Non ça m’intéresse vraiment les conseils de films ! Quand y a un grand cinéaste qui me fait rien, ça me donne envie d’essayer encore, j’ai l’impression d’être à l’extérieur d’une fête où tout le monde s’éclate sans savoir comment rentrer…
(Puritain, Hawks ? Peut-être bien, je t’avoue m’être jamais posé la question, qu’est-ce qui te fait dire ça particulièrement ?)
Sécheresse de ton, mépris des épanchements, érotisme vu comme un facteur de bordel dans la communauté bien ordonnée des professionnels efficaces et froids…C’est un pur concentré d’idéologie WASP certes épicé par les notations de Jules Furthman, le scénariste de Sternberg qu’il vénérait.
J’ai bien aimé Leto. Pas d’ennui pour ma part. Adhésion aux personnages, adhésion à la musique qui dans sa langue et sa fougue a paru plutôt neuve à mes oreilles, adhésion à la forme en adéquation avec le cadre historique. C’est simple, c’est réglé par un genre défini (comme tu le dis), mais c’est prenant.

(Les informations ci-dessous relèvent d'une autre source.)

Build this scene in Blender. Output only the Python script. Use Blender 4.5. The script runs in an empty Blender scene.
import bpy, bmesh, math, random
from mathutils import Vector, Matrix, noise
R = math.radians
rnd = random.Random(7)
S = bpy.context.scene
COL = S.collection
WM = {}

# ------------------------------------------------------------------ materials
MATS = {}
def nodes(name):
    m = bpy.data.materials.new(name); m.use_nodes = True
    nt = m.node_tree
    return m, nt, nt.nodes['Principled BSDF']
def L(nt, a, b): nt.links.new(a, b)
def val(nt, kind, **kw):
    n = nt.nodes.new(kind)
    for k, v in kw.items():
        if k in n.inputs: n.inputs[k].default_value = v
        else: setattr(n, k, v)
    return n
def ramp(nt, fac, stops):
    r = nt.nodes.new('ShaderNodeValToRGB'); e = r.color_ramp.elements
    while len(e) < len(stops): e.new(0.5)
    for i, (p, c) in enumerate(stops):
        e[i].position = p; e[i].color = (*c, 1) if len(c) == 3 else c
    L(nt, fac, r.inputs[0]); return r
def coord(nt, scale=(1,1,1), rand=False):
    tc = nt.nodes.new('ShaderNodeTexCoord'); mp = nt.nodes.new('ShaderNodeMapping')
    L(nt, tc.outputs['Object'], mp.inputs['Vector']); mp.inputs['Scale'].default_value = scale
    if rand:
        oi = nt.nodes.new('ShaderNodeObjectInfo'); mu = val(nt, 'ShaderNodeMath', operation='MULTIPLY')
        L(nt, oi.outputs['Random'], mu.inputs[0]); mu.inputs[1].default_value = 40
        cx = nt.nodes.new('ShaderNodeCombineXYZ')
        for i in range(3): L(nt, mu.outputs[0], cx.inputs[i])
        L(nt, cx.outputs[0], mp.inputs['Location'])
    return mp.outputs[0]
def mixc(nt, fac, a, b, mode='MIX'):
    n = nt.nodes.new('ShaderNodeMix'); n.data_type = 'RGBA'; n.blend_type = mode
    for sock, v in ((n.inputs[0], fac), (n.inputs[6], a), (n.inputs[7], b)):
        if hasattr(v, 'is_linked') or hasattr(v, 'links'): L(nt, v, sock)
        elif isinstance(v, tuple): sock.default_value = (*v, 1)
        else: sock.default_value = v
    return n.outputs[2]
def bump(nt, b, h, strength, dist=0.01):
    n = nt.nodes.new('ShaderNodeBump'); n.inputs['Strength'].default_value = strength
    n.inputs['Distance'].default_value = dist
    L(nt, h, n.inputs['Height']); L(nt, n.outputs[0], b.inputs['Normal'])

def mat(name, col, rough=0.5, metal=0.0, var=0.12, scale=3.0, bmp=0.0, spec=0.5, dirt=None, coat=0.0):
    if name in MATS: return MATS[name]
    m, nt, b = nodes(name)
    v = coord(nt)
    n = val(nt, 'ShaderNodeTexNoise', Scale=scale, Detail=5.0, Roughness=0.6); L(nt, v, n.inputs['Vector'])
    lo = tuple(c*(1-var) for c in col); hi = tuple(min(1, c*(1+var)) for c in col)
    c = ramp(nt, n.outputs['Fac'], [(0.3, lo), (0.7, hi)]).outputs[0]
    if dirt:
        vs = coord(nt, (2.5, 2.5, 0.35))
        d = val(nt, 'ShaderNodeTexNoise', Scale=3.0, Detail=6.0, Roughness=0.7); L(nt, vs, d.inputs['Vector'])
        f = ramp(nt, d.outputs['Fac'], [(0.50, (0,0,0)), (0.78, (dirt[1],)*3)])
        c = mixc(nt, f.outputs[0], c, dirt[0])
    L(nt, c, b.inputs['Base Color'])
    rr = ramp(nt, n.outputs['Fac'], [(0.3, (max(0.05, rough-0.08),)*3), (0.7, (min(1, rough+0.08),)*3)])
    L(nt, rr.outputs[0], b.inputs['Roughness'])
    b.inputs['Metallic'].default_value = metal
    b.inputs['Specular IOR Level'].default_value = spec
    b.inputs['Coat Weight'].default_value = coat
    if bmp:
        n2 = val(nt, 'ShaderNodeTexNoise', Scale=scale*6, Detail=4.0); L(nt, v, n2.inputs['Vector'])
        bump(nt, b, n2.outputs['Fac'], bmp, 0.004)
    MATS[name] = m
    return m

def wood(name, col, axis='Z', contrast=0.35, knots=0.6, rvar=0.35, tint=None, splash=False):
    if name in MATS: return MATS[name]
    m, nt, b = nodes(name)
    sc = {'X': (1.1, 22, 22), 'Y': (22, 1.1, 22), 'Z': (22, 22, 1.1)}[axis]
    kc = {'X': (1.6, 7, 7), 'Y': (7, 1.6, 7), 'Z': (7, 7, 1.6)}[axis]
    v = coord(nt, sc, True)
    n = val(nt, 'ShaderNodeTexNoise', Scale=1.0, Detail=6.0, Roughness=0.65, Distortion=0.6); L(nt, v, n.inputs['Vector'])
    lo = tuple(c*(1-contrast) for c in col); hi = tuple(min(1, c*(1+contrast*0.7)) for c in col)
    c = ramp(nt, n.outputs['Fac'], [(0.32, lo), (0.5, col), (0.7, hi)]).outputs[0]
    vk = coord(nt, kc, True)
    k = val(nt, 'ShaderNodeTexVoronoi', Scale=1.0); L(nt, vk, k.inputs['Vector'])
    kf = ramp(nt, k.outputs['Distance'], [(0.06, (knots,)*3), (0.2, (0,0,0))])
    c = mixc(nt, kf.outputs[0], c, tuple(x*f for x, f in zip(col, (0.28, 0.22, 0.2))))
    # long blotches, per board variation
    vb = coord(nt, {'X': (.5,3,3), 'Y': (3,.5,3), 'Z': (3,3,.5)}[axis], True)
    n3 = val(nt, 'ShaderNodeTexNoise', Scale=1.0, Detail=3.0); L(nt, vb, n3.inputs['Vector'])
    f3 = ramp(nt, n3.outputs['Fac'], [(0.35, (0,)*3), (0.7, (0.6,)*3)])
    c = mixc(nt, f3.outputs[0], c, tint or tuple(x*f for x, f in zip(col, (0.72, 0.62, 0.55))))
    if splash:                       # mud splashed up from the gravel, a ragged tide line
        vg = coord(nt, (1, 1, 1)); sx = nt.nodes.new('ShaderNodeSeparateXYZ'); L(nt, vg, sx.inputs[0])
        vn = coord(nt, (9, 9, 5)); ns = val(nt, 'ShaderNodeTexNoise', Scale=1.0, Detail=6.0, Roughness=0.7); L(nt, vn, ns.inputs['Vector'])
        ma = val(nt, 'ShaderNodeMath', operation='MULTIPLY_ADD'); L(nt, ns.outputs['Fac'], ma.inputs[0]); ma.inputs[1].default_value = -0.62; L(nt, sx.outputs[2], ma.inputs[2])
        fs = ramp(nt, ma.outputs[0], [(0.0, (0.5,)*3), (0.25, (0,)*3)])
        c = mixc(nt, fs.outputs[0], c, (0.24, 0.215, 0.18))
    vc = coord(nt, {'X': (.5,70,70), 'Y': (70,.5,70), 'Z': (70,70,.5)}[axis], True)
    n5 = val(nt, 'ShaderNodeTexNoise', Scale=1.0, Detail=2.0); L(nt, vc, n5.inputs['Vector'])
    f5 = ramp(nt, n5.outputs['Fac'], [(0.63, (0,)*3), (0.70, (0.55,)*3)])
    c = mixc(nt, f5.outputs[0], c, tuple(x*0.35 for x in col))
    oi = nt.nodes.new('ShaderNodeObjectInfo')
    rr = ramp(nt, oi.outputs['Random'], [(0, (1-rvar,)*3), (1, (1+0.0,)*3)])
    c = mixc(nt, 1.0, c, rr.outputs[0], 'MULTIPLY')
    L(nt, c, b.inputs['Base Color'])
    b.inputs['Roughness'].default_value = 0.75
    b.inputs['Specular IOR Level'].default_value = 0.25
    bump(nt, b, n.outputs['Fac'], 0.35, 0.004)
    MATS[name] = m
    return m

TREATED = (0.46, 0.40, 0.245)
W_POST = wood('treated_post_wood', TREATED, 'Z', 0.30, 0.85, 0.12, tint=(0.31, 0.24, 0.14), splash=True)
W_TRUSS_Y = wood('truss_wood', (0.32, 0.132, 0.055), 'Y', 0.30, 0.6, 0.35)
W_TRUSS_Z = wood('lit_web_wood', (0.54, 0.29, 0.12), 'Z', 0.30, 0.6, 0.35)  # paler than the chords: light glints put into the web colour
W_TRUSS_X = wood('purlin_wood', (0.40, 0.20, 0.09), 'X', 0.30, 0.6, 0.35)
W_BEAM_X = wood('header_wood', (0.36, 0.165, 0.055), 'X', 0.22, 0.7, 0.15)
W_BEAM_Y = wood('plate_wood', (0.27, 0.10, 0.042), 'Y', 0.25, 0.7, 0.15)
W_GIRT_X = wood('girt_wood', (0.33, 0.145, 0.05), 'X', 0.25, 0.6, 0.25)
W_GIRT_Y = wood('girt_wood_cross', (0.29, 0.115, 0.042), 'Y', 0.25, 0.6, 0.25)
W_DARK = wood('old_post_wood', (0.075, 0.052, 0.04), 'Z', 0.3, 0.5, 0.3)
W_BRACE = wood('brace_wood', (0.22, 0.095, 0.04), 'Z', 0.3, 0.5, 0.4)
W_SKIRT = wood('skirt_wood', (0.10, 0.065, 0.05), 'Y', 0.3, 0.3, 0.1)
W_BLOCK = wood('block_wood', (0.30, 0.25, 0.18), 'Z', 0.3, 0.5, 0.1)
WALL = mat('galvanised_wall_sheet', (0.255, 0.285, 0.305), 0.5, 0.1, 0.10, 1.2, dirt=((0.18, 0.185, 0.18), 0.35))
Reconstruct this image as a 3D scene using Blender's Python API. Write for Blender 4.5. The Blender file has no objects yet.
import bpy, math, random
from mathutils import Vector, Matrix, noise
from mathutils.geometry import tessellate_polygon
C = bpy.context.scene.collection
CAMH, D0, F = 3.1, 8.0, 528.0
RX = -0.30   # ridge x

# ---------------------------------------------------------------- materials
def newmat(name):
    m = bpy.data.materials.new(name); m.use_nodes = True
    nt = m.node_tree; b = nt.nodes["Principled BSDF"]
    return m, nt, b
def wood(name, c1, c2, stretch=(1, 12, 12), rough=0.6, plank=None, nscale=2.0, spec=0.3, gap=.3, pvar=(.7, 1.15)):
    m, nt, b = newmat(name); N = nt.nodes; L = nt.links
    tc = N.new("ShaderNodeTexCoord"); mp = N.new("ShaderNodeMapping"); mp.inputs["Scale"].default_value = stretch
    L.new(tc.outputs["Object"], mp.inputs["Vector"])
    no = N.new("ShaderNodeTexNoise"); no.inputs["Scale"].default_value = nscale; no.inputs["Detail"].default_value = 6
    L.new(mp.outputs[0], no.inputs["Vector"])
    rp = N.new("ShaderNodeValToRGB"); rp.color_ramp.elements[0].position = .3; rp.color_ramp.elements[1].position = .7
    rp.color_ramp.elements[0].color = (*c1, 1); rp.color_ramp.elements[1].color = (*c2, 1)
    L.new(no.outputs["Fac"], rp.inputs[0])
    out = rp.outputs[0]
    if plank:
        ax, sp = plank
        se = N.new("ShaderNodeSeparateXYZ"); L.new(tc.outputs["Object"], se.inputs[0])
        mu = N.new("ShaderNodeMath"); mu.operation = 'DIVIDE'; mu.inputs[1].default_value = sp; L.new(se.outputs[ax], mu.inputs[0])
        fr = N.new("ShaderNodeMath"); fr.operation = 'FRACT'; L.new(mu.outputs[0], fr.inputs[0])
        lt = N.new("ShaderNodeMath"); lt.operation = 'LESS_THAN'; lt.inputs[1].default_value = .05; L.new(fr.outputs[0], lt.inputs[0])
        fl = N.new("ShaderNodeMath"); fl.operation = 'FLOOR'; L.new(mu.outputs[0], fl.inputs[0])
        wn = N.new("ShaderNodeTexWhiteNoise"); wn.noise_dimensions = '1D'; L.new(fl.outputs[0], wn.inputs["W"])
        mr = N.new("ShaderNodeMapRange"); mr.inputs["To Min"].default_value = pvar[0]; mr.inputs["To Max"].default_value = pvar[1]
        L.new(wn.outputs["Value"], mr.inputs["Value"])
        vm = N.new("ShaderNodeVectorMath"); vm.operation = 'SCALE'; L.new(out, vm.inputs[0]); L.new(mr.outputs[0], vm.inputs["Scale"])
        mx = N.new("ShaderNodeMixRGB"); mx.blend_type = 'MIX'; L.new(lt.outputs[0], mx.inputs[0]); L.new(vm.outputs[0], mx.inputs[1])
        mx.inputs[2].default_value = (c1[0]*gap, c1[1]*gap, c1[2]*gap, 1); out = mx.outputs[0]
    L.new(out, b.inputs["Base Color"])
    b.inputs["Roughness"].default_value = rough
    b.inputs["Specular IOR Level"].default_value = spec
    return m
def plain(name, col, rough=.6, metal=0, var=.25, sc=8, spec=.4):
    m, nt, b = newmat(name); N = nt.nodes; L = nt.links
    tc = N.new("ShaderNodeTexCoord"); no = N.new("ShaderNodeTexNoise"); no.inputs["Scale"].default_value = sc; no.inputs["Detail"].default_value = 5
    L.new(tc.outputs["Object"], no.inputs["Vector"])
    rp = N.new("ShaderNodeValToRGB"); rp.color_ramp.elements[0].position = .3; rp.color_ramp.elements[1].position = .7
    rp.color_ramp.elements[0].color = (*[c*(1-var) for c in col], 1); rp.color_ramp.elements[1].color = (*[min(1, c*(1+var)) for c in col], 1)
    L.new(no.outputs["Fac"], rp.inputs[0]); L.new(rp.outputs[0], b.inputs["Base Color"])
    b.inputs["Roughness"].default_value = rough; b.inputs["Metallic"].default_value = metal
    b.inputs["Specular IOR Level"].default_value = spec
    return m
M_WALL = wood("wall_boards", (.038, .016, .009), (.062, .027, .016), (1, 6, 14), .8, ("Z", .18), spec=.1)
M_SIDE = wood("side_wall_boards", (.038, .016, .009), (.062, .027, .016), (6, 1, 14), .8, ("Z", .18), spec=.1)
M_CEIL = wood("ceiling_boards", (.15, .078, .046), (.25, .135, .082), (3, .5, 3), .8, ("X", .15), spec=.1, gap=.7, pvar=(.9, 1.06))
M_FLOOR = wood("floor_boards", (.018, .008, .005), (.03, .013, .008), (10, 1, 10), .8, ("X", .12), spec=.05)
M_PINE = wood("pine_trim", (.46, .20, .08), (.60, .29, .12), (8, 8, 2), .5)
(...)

Je reviens lentement de Douleur et gloire. De superbes moments en effet, une grande délicatesse avec ces personnages qui finalement paraissent tous flotter comme Banderas dans la piscine, la plupart sûrement parce qu’ils sont des souvenirs baignés dans une ambiance passée, éthérée. Après je reste conquis par la mise en abîme.
Le meilleur pour la fin, Phantom thread. Anderson donne du plaisir à l’amertume qui se dégage de ce film. Je me suis un temps pris de passion de trouver ailleurs au cinéma cet amour mortifiant.
Pour “Leto”, mon incapacité musicale crasse (je ne saurais absolument pas dire en quoi cette musique diffère ou ressemble aux standards du rock) explique aussi peut-être que je sois un peu resté sur le côté – c’est toute une dimension du film qui m’est inaccessible.
Les chroniques de groupes de rocks (quoique j’en ai pas 1500 en tête) m’embarquent rarement, de toute façon. “Presque célèbre” étant la seule exception.
Presque célèbre est superbe. Il y a quelques chouettes navets dans le genre aussi. Spinal Tap au-dessus des autres.